Placing an asteroid in lunar orbit seems like a bad idea

One planetary defence option that NASA has come up with is called the “Asteroid Redirect Mission” and it involves –

  1. sending a robotic ship out to an asteroid heading in our direction,
  2. harvesting a boulder from the asteroid’s surface,
  3. using the boulder as part of an “Enhanced Gravity Tractor” to deflect the asteroid’s path, and
  4. the robotic ship returning with the boulder to a stable lunar orbit for further study.

This is how NASA explains ARM:

NASA is developing a first-ever robotic mission to visit a large near-Earth asteroid, collect a multi-ton boulder from its surface, and redirect it into a stable orbit around the moon. Once it’s there, astronauts will explore it and return with samples in the 2020s. This Asteroid Redirect Mission (ARM) is part of NASA’s plan to advance the new technologies and spaceflight experience needed for a human mission to the Martian system in the 2030s.

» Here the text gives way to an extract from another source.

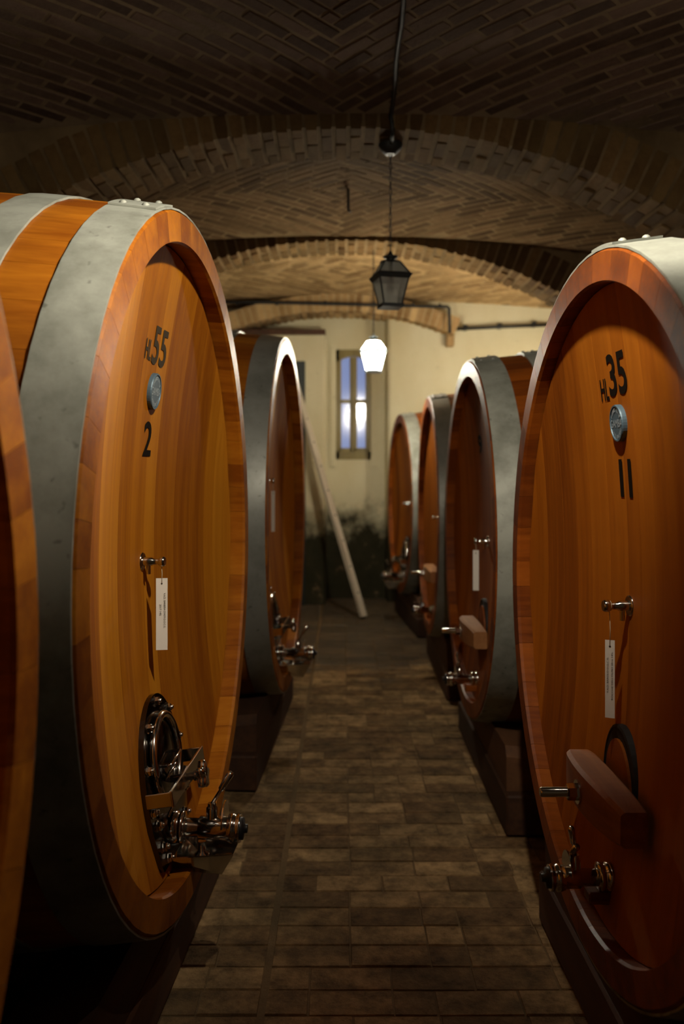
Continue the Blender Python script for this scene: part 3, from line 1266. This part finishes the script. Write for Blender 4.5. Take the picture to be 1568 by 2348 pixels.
def wooden_manway(geo, root, vc, bar_mat='crossbar_wood', uc=.03, scale=1.0):
    """oval wooden hatch held by a bowed timber crossbar and one long bolt"""
    k = scale
    p = geo.P(0, vc)
    # oval hatch board
    m = MB(Matrix.Translation(p))
    V, F = [], []
    n = 32
    a_, b_ = .125 * k, .165 * k
    for dn, s in ((-.02, 1.0), (.004, 1.0), (.007, .96), (.003, .93), (.003, .01)):
        for i in range(n):
            t = 2 * PI * i / n
            V.append((dn, a_ * s * math.cos(t), b_ * s * math.sin(t)))
    for q in range(4):
        for i in range(n):
            j = (i + 1) % n
            F.append((q * n + i, q * n + j, (q + 1) * n + j, (q + 1) * n + i))
    m.add(V, F)
    hatch = m.build('hatch', 'dark_hole', root)
    hatch['label'] = 'dark oval hatch in the head'
    m = MB(Matrix.Translation(p))
    poly = [(a_ * .74 * math.cos(2 * PI * i / n), b_ * .78 * math.sin(2 * PI * i / n)) for i in range(n)]
    m.prism(poly, (-.02, 0, 0), (0, 1, 0), (0, 0, 1), (.030, 0, 0))
    m.build('hatch_board', 'stave_wood_red', hatch)
    # crossbar: bowed block, deeper in the middle
    m = MB(Matrix.Translation(p + Vector((.055, uc, 0))))
    V, F = [], []
    n = 14
    hl = .225 * k
    for i in range(n + 1):
        t = -1 + 2 * i / n
        y_ = hl * t
        bow = .022 * (1 - t * t)
        th = .042 - .010 * t * t
        hh = (.055 - .014 * abs(t) ** 3) * k
        x0, x1 = bow - th, bow + th
        z_ = .010 * (1 - t * t)
        V += [(x0, y_, z_ - hh + .004), (x0 + .006, y_, z_ - hh), (x1 - .010, y_, z_ - hh), (x1, y_, z_ - hh + .008),
              (x1, y_, z_ + hh - .008), (x1 - .010, y_, z_ + hh), (x0 + .006, y_, z_ + hh), (x0, y_, z_ + hh - .004)]
    for i in range(n):
        for q in range(8):
            F.append((i * 8 + q, i * 8 + (q + 1) % 8, (i + 1) * 8 + (q + 1) % 8, (i + 1) * 8 + q))
    F.append(tuple(reversed(range(8))))
    F.append(tuple(n * 8 + q for q in range(8)))
    m.add(V, F)
    bar = m.build('crossbar', bar_mat, hatch)
    bar['label'] = 'bowed timber crossbar'
    m = MB(Matrix.Translation(p + Vector((.055 + .062, uc, .006))))
    m.lathe([(-.12, .0125), (.095, .0125), (.099, .010)], (0, 0, 0), (1, 0, 0), 16)
    m.build('bolt', 'polished_steel', hatch)
    m = MB(Matrix.Translation(p + Vector((.055 + .064, uc, .006))))
    m.lathe([(0, .030), (.004, .030)], (0, 0, 0), (1, 0, 0), 20)
    m.lathe([(.004, .021), (.026, .021), (.029, .018)], (0, 0, 0), (1, 0, 0), 6, False)
    m.build('nut', 'polished_steel', hatch)
    return hatch


def corner_valve(geo, root, v, k=1.0, u=0.0):
    """chrome tap with a T handle low on the head"""
    p = geo.P(u, v)
    M = Matrix.Translation(p + Vector((.0, 0, 0)))
    t = valve(M, root, .8 * k, .155, lever=True, tilt=.2)
    m = MB(M)
    m.tube([(.10, -.06, .02), (.10, -.02, .045), (.10, .05, .10)], [.006, .006, .009], 10)
    m.build('handle', 'polished_steel', t)
    m = MB(M)
    m.lathe([(0, .016), (.02, .02), (.045, .02), (.05, .014)], (.085, -.02, .0), (0, -1, .25), 12)
    m.build('elbow', 'polished_steel', t)
    m = MB(M)
    m.bbox((.03, 0, -.045), (.06, .05, .03), .004)
    m.build('wedge', 'stave_wood_red', t)
    return t


def cradle(geo, loc, rz, label):
    """pair of timber saddles on sleepers, shaped to the cask they carry"""
    z_floor = -loc[2]
    root = empty('cask_cradle', (loc[0], loc[1], 0), rz)
    tag(root, label, 'cradle', 'timber cradles under the casks')
    zb = 0.0
    zc = loc[2] + geo.zc
    for s0, s1 in ((.075, .275), (geo.L - .275, geo.L - .075)):
        m = MB()
        m.bbox((-(s0 + s1) / 2, 0, .085), (s1 - s0 + .02, 1.72 * geo.R, .17), .008)
        m.build('sleeper', 'old_timber', root)
        V, F = [], []
        ang = [math.radians(-90 + q) for q in (-22, -16, -11, -5, 0, 5, 11, 16, 22)]
        for s in (s0, s1):
            r = geo.rad(s) + .0085
            arcp = [(r * math.cos(a), zc + r * math.sin(a)) for a in ang]
            zt = arcp[0][1]
            pts = [(-.80 * geo.R, .171), (.80 * geo.R, .171), (.80 * geo.R, zt - .04), (.76 * geo.R, zt)] + arcp[::-1] + [(-.76 * geo.R, zt), (-.80 * geo.R, zt - .04)]
            V += [(-s, a, b) for a, b in pts]
        n = len(V) // 2
        # faces between the two outlines
        for i in range(n):
            j = (i + 1) % n
            F.append((i, j, n + j, n + i))
        mm = MB()
        mm.add(V, F)
        # end faces as strips (concave outline)
        na = len(ang)
        for o in (0, n):
            arc_i = list(range(4, 4 + na))
            top_ = [V[o + q] for q in arc_i]
            bot_ = [(p[0], p[1], .171) for p in top_]
            mm.add(top_ + bot_, [(q, q + 1, na + q + 1, na + q) for q in range(na - 1)])
            lft = [V[o + 0], V[o + n - 1], V[o + n - 2], top_[-1], bot_[-1]]
            rgt = [V[o + 1], V[o + 2], V[o + 3], top_[0], bot_[0]]
            mm.add(lft, [(0, 1, 2, 3, 4)])
            mm.add(rgt, [(0, 1, 2, 3, 4)])
        mm.build('saddle', 'old_timber', root)
    for u in (-.55 * geo.R, .55 * geo.R):
        m = MB()
        m.bbox((-geo.L / 2, u, .06), (geo.L - .55 - .03, .14, .12), .006)
        m.build('runner', 'old_timber', root)
    return root


BIG = Cask(1.0, 2.10, .075, .088, .060, .100, 52, 11, ('stave_wood', 'board_wood'))
SMALL = Cask(.89, 1.95, .07, .080, .045, .070, 48, 12, ('stave_wood_red', 'board_wood_red'))
HB = [(.005, .130), (.252, .355), (.56, .66), (1.44, 1.54), (1.745, 1.848), (1.97, 2.095)]
HS = [(.005, .128), (.25, .35), (.54, .64), (1.31, 1.41), (1.60, 1.70), (1.822, 1.945)]
CZB = CAM_H - .267
CZS = CAM_H - .349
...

NASA has identified multiple candidate asteroids and continues the search for one that could be redirected to near the moon in the 2020s. Since the announcement of the Asteroid Initiative in 2013, NASA’s Near-Earth Object Observation Program has catalogued more than 1,000 new near-Earth asteroids discovered by various search teams. Of those identified so far, four could be good candidates for ARM. Scientists anticipate many more will be discovered over the next few years, and NASA will study their velocity, orbit, size and spin before deciding on the target asteroid for the ARM mission.

The Asteroid Redirect Mission is one part of NASA’s Asteroid Initiative. The initiative also includes an Asteroid Grand Challenge, designed to accelerate NASA’s efforts to locate potentially hazardous asteroids through non-traditional collaborations and partnerships. The challenge could also help identify viable candidates for ARM.

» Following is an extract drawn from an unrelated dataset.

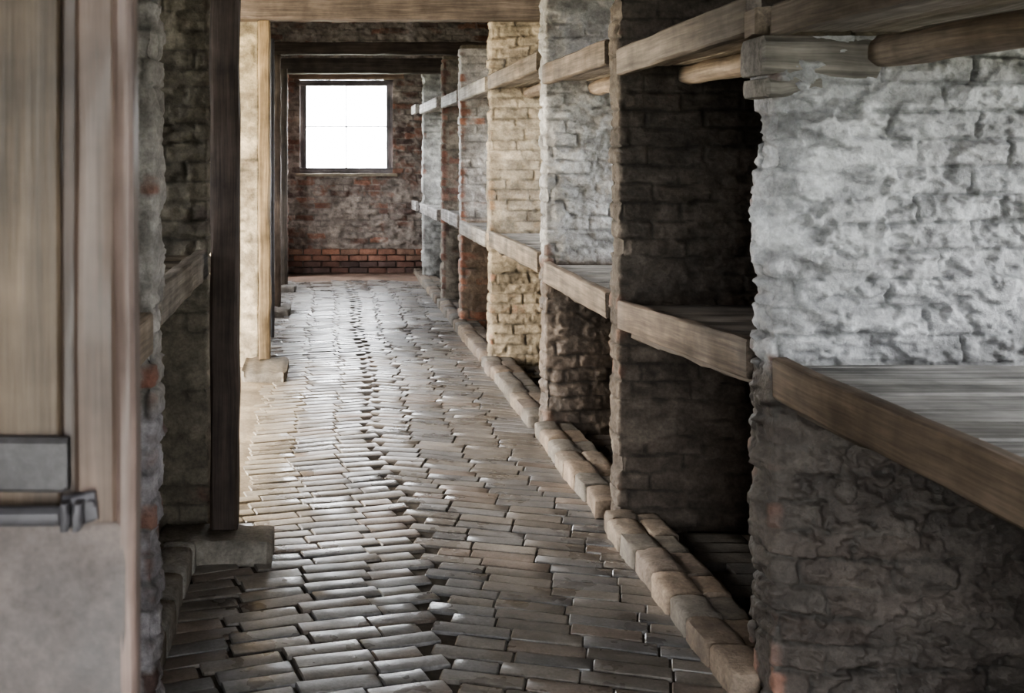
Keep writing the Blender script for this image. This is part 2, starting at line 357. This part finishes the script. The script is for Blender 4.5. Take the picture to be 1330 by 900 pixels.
# ---------------- bunks ----------------
BAY=[(1.045,1.03,2.02,1.255),(1.05,.975,2.07,1.255),(.99,.99,2.11,1.25),(1.025,1.02,2.2,1.25),(.995,.99,2.2,1.25),(1.03,1.02,2.2,1.25),(1.0,.98,2.22,1.22),(.99,.98,2.24,1.18)]
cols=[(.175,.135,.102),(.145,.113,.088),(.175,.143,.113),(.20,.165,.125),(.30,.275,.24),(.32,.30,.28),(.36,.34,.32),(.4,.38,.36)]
for b,(za,zb,zu,fx) in enumerate(BAY):
    y0=edges[b]+.01;y1=edges[b+1]-T-.012
    if b==7: y1=YF-.02
    a=Acc(); hh=.12 if b else .115
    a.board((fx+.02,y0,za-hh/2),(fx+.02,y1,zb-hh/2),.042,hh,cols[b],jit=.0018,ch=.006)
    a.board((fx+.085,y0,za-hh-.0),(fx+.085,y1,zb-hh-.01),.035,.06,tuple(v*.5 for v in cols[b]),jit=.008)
    x=fx+.044
    yy=y0; dc=(.33,.32,.305) if b!=1 else (.13,.12,.11)  # second bay's deck colour darkened to stand in for shade
    while yy<y1-.03:
        w=min(random.uniform(.11,.17),y1-yy); t=(yy+w/2-y0)/(y1-y0); z=lerp(za,zb,t)-.035+random.gauss(0,.002)
        a.board((x,yy+w/2,z),(XE-.08,yy+w/2,z),w-.008,.03,dc,jit=.0015,nseg=6); yy+=w
    a.log((fx+.5,y0,min(za,zb)-.1),(fx+.5,y1,min(za,zb)-.1),.045,(.2,.155,.11))
    a.build('bunk_shelf',M_WOOD)
    a=Acc(); uh=.115 if b!=0 else .09
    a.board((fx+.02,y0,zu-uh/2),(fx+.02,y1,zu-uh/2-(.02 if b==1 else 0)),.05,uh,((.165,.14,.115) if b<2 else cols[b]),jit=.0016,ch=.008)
    x=fx+.05
    while x<XE-.15:
        w=random.uniform(.13,.19); a.board((x+w/2,y0,zu-.065 if b==0 else zu-.08),(x+w/2,y1,zu-.065 if b==0 else zu-.08),w-.008,.028,(.30,.265,.225),jit=.002); x+=w
    lz=zu-.135; 
    a.log((fx+.30,y0,lz-.005),(fx+.30,y1,lz),.042,(.27,.215,.165))
    a.log((fx+1.2,y0,lz),(fx+1.2,y1,lz),.04,(.22,.18,.14))
    a.build('bunk_shelf',M_WOOD)
a=Acc()
a.board((1.235,3.335,1.875),(1.56,3.32,1.87),.21,.11,(.20,.185,.165),ch=.018,jit=.003,nseg=5)
a.board((1.245,3.33,1.785),(1.40,3.33,1.79),.20,.055,(.24,.225,.20),ch=.015,jit=.004,nseg=4)
a.build('timber_bearer',M_WOOD)
a=Acc()
a.board((1.27,3.30,1.985),(1.27,3.41,1.98),.06,.08,(.2,.16,.12),jit=.004)
a.build('timber_offcut',M_WOOD)
a=Acc()
a.board((XL-.03,3.41,1.15),(XL-.03,4.75,1.15),.05,.115,(.34,.30,.255),jit=.002)
yy=3.42
while yy<4.7:
    a.board((XL-.06,yy+.07,1.165),(XWL+.1,yy+.07,1.165),.135,.03,(.25,.21,.16),nseg=5); yy+=.142
a.build('bunk_shelf',M_WOOD)
a=Acc(); a.board((XL-.03,2.2,1.10),(XL-.03,3.22,1.10),.05,.115,(.26,.21,.16),jit=.002)
yy=2.2
while yy<3.1:
    a.board((XL-.06,yy+.07,1.115),(XWL+.1,yy+.07,1.115),.135,.03,(.25,.21,.16),nseg=5); yy+=.142
a.build('bunk_shelf',M_WOOD)

# ---------------- posts, pads, beams ----------------
def post(x0,x1,y0,y1,z0,z1,col,ch=.012):
    a=Acc(); a.board(((x0+x1)/2,(y0+y1)/2,z0),((x0+x1)/2,(y0+y1)/2,z1),x1-x0,y1-y0,col,up=(0,1,0),ch=ch,jit=.004,nseg=18); return a.build('timber_post',M_WOOD)
def pad(x0,x1,y0,y1,h,col):
    a=Acc(); a.board((x0,(y0+y1)/2,h/2-.02),(x1,(y0+y1)/2,h/2-.02),y1-y0,h+.04,col,ch=.025,jit=.007,nseg=8,endsc=.85,endlen=.02); a.build('stone_footing',M_WALL,ang=50)
post(-.455,-.342,4.64,4.765,.085,3.45,(.10,.075,.062))
pad(-.66,-.20,4.48,4.75,.085,(.24,.22,.19))
post(-.487,-.40,8.64,8.76,.06,2.6,(.34,.25,.15))
pad(-.58,-.26,8.1,8.76,.06,(.24,.21,.17))
post(-.50,-.43,11.6,11.72,.05,2.6,(.12,.09,.07)); pad(-.62,-.33,11.4,11.9,.07,(.2,.18,.16))
post(-.50,-.45,10.2,10.3,.0,2.6,(.18,.15,.12))
post(-.50,-.42,13.5,13.62,.05,2.6,(.10,.08,.065)); pad(-.62,-.32,13.3,13.8,.07,(.2,.18,.16))
def beam(x0,x1,y,z,w,h,col):
    a=Acc(); a.board((x0,y,z),(x1,y,z),w,h,col,ch=.012,jit=.004); a.build('ceiling_beam',M_WOOD)
beam(-3,3.25,8.70,2.69,.2,.17,(.16,.132,.115))
beam(-3,3.25,11.7,2.665,.18,.12,(.08,.06,.05))
beam(-3,3.25,13.9,2.655,.2,.18,(.07,.055,.047))
beam(-3,3.25,5.0,3.0,.2,.18,(.12,.09,.07))
a=Acc(); a.log((-.44,10.0,0),(-.44,10.0,2.6),.018,(.1,.09,.08),jit=.001); a.build('conduit_pipe',M_METAL)
a=Acc(); x=XWL
while x<XE:
    a.board((x+.11,YB,3.52),(x+.11,YF,3.52),.215,.03,(.12,.095,.075),nseg=20); x+=.22
a.build('ceiling',M_WOOD)

# ---------------- door ----------------
def DX(px,d): return (px-420)*d/1500
dy=1.30
root=bpy.data.objects.new('door_1',None); bpy.context.scene.collection.objects.link(root)
a=Acc()
x2=DX(152,dy)
for x0,x1,c in [(-.84,-.70,(.13,.097,.07)),(-.70,-.56,(.13,.097,.07)),(-.56,-.43,(.13,.097,.07)),(-.43,DX(74,dy),(.125,.094,.068))]:
    a.board(((x0+x1)/2,dy+.03,.04),((x0+x1)/2,dy+.03,2.35),x1-x0-.002,.03,c,up=(0,1,0),ch=.003,jit=.0008)
a.board(((DX(74,dy)+DX(97,dy))/2,dy+.035,.04),((DX(74,dy)+DX(97,dy))/2,dy+.035,2.35),.018,.03,(.08,.06,.05),up=(0,1,0),ch=.003,jit=.0005)
a.board(((DX(96,dy)+x2)/2,dy+.02,.04),((DX(96,dy)+x2)/2,dy+.02,2.35),x2-DX(96,dy),.04,(.14,.10,.08),up=(0,1,0),ch=.006,jit=.001)
a.build('boards',M_DOOR,root)
a=Acc(); xe=DX(180,dy)
a.board(((x2+xe)/2+.004,dy+.018,.04),((x2+xe)/2-.009,dy+.018,2.35),xe-x2-.002,.045,(.21,.155,.135),up=(0,1,0),ch=.014,jit=.001)
a.build('edge_stile',M_DOOR,root)
a=Acc()
a.board((-.84,dy+.006,1.250),(DX(88,dy),dy+.006,1.250),.02,.062,(.062,.058,.060),jit=.001)
a.board((-.84,dy+.004,.60),(DX(164,dy),dy+.004,.60),.020,1.17,(.095,.078,.071),jit=.001,ch=.004)
a.build('ledges',M_PAINT,root)
a=Acc(); zb=1.6-462*dy/1500
a.log((-.5,dy-.022,zb),(DX(84,dy),dy-.022,zb),.011,(.2,.2,.2),jit=.0005)
for px in (92,108): a.board((DX(px,dy),dy-.024,zb-.014),(DX(px,dy),dy-.024,zb+.016),.009,.024,(.2,.2,.2),up=(0,1,0),ch=.004,jit=.0012)
a.board((DX(86,dy),dy-.01,zb+.003),(DX(128,dy),dy-.01,zb+.008),.008,.034,(.2,.2,.2),jit=.002)
for px in (88,122): a.log((DX(px,dy),dy-.022,zb+.012),(DX(px,dy),dy-.008,zb+.012),.0045,(.2,.2,.2),jit=.0004)
a.build('bolt',M_METAL,root)

me=bpy.data.meshes.new('ground'); me.from_pydata([(-60,-60,-.12),(60,-60,-.12),(60,80,-.12),(-60,80,-.12)],[],[(0,1,2,3)])
gm,gnt,gb=newmat('grass_ground'); gn=noise(gnt,.8,5,objcoord(gnt)); gr=gnt.nodes.new('ShaderNodeValToRGB'); gr.color_ramp.elements[0].color=(.2,.22,.14,1); gr.color_ramp.elements[1].color=(.4,.38,.3,1)
gnt.links.new(gn.outputs[0],gr.inputs[0]); gnt.links.new(gr.outputs[0],gb.inputs['Base Color']); link('ground',me,gm)

# ---------------- light ----------------
w=bpy.data.worlds.new('overcast_sky'); bpy.context.scene.world=w; w.use_nodes=True
bg=w.node_tree.nodes['Background']; bg.inputs[0].default_value=(.95,.97,1,1); bg.inputs[1].default_value=20
def area(name,loc,rot,sx,sy,portal=True,energy=0,col=(1,1,1)):
    l=bpy.data.lights.new(name,'AREA'); l.shape='RECTANGLE'; l.size=sx; l.size_y=sy
    if portal: l.cycles.is_portal=True
    else: l.energy=energy; l.color=col
    o=bpy.data.objects.new(name,l); o.location=loc; o.rotation_euler=rot; bpy.context.scene.collection.objects.link(o)
H=math.pi/2
for a_,b_ in RW: area('sky_portal',(XE+.1,(a_+b_)/2,1.81),(0,H,0),1.38,b_-a_)
for a_,b_,c_,d_ in LW: area('sky_portal',(XWL-.1,(a_+b_)/2,(c_+d_)/2),(0,-H,0),d_-c_,b_-a_)
area('sky_portal',((WX0+WX1)/2,YF+.12,(WZ0+WZ1)/2),(-H,0,0),WX1-WX0,WZ1-WZ0)
area('sky_portal',(.03,YB-.1,1.05),(H,0,0),1.3,2.2)
area('warm_daylight',(XWL-.3,6.6,1.4),(0,-H,math.radians(12)),1.8,2.0,False,180,(1,.82,.6))

# ---------------- camera ----------------
cam=bpy.data.cameras.new('camera'); co=bpy.data.objects.new('camera',cam); bpy.context.scene.collection.objects.link(co)
co.location=(0,0,1.6); co.rotation_euler=(H,0,0)
cam.sensor_width=36; cam.lens=1500/1330*36; cam.shift_x=245/1330; cam.shift_y=-250/1330
cam.dof.use_dof=True; cam.dof.focus_distance=5.5; cam.dof.aperture_fstop=8
bpy.context.scene.camera=co
vs=bpy.context.scene.view_settings; vs.view_transform='AgX'; vs.look='AgX - Medium High Contrast'; vs.exposure=0.55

Here is a dramatic video demonstrating how this could work:

Here is a variation of this plan designed to capture asteroids that are moving freely through space:

It may just be me but bringing a boulder into lunar orbit seems like it could be a bad idea if something goes wrong. I can see a sci-fi movie being made about a catastrophe on Earth when a well-meaning mission like this results in a big rock flying into the planet and wiping out half of North America.